14. A method of testing a device under test, comprising:

installing the device under test into a test tray;

connecting a contact extending structure to a connector port in the device under test;

while the device under test is installed in the test tray and while the contact extending structure is connected to the connector port, feeding the test tray into a conveyor belt system; and

with a computer-controlled loading arm, installing the test tray in a test fixture for testing.

15. The method defined in claim 14, further comprising:

with the test tray, transmitting test tray identification information; and

with a sensor, receiving the test tray identification information.

16. The method defined in claim 14, further comprising:

with a sensor, detecting the test tray at a predetermined location in the conveyor belt system; and

in response to detecting the test tray at the predetermined location, automatically actuating the computer-controlled loading arm to pick up the test tray.

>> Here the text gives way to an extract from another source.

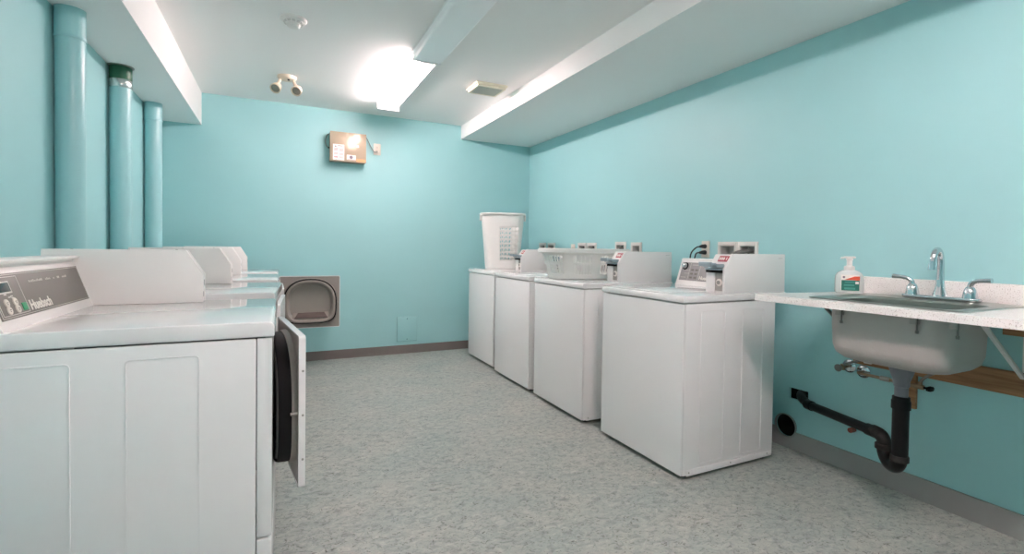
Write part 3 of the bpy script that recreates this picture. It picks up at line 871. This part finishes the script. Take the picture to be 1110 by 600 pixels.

17. The method defined in claim 16, wherein the computer-controlled loading arm comprises a plurality of pins, wherein the test tray comprises a plurality of holes, and wherein automatically actuating the computer-controlled loading arm to pick up the test tray comprises inserting each pin in the plurality of pins into an associated hole in the plurality of holes.

18. The method defined in claim 14 wherein the contact extending structure comprises a plurality of contact pads, wherein the test fixture comprises a plurality of test fixture contacts, and wherein installing the test tray in the test fixture comprises electrically connecting the plurality of contact pads to the plurality of test fixture contacts.

19. The method defined in claim 14, further comprising:

after installing the test tray in the test fixture, performing testing on the device under test.

20. The method defined in claim 19, wherein performing testing on the device under test comprises:

with the contact extending structure, conveying test signals between the test fixture and the device under test.